Saturday, January 21, 2012


School bullying is a problem, to be sure. It's always been a problem and I'm grateful for the attention and action that the issue has been paid.

I've been on the receiving end of a bully or two - I was a band nerd, wore braces and was on the speech team for god sake. I taught Deaf and Hard of Hearing kids for many years and helped my special education students confront peers (and their parents)after having been bullied. And I have two children with hemophilia. I may not be an expert on the finer points of assholes, but I've certainly navigated (and helped others navigate) the terrain.

What concerns me is this over-saturation and use of the term among adults to describe interactions with other adults. Otherwise normally functioning adults. (As opposed to spousal abuse, neighbors intimidating other neighbors, phone harassment, etc...)

Obviously there are adults who attempt to use bullying tactics, coercion, intimidation and aggression as a means to and end.
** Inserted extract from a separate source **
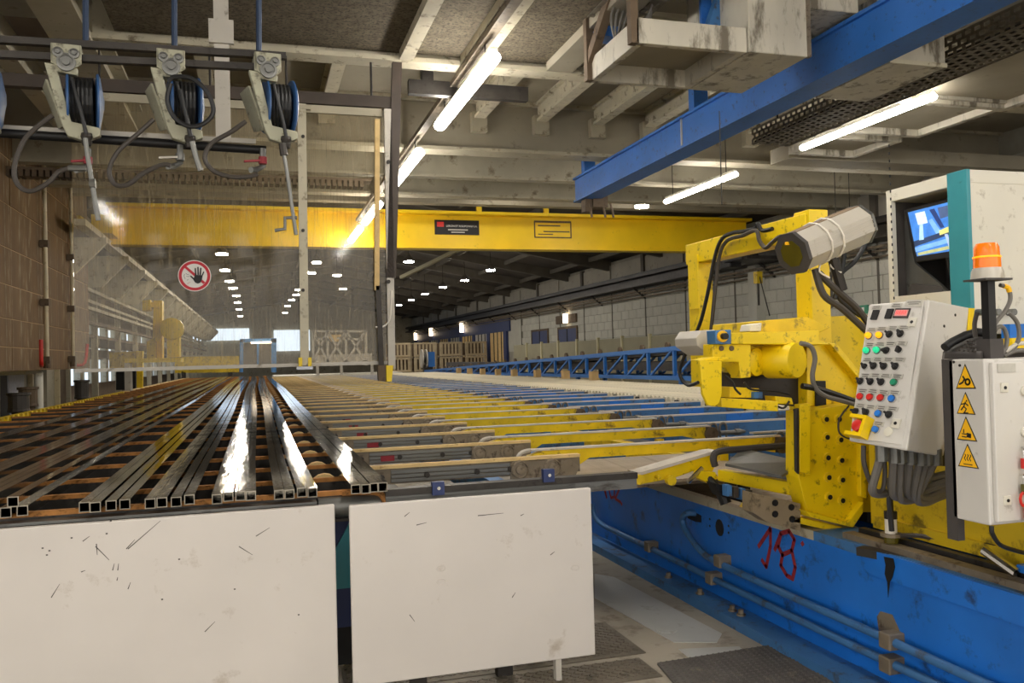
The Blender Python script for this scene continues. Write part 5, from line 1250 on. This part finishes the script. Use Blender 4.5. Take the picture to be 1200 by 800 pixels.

However, I think adults need to be very cautious when using such language against one another; it dilutes the severity of true bullying and harassment, especially among school age children.

In researching the definition of bullying I've found the term to include: "To use superior strength or influence to intimidate (someone), typically to force him or her to do what one wants" (wiki) and "the act of being habitually cruel to others who are weaker". (Meriam Webster)

There it is. Bullying, by definition, means that one person is exerting power/strength/coercion, etc.... (physical, mental, emotional) to intimidate another.

I can think of several scenarios where this can happen between adults. Certainly.'s become a buzz-word. We are all hyper-vigilant and sensitive to the issue. As such, invoking the word instills fear and defensiveness.

Piss off a coworker? Tell her she pissed you off? You're a bully.
Exclude a coworker in an after-work event? You're a bully.
Disagree vocally with a co-worker? Bully.
Share concerns about one co-worker with another co-worker? Stop bullying.

Adult disagreements have become a minefield, especially in the work place! After all, if I accuse someone of bullying me and my superiors do nothing to remedy the situation, I might sue them. But just because I've tossed that accusation out there, doesn't make it true.

There are quite a few people who might not play well with others. We may be abrasive. We may even lack tact and finesse. Some of us may wear our hearts on our sleeves and be rather opinionated. Our boundaries might be a bit fluid.

This does not mean we are malicious or have ill intent. Many of us are all too aware of our character flaws and that is why we may come off as 'prickly' or 'aloof'...better to keep folks at arm's length lest we be misunderstood. Some of us may even try to apologize when we realize that we have (yet again) inflicted hurt or caused misunderstanding.

Bandying about the word "bullying" makes us ALL less sensitive to those who are truly being victimized.

Not to mention the fact that calling someone you don't get along with or disagree with a bully gets in the way of you putting on your big girl panties, throwing down a shot of Jack and getting over your damn self.

1 comment:

Kenny H. said...

Does being tricked into eating glue count as being a victim of bullying?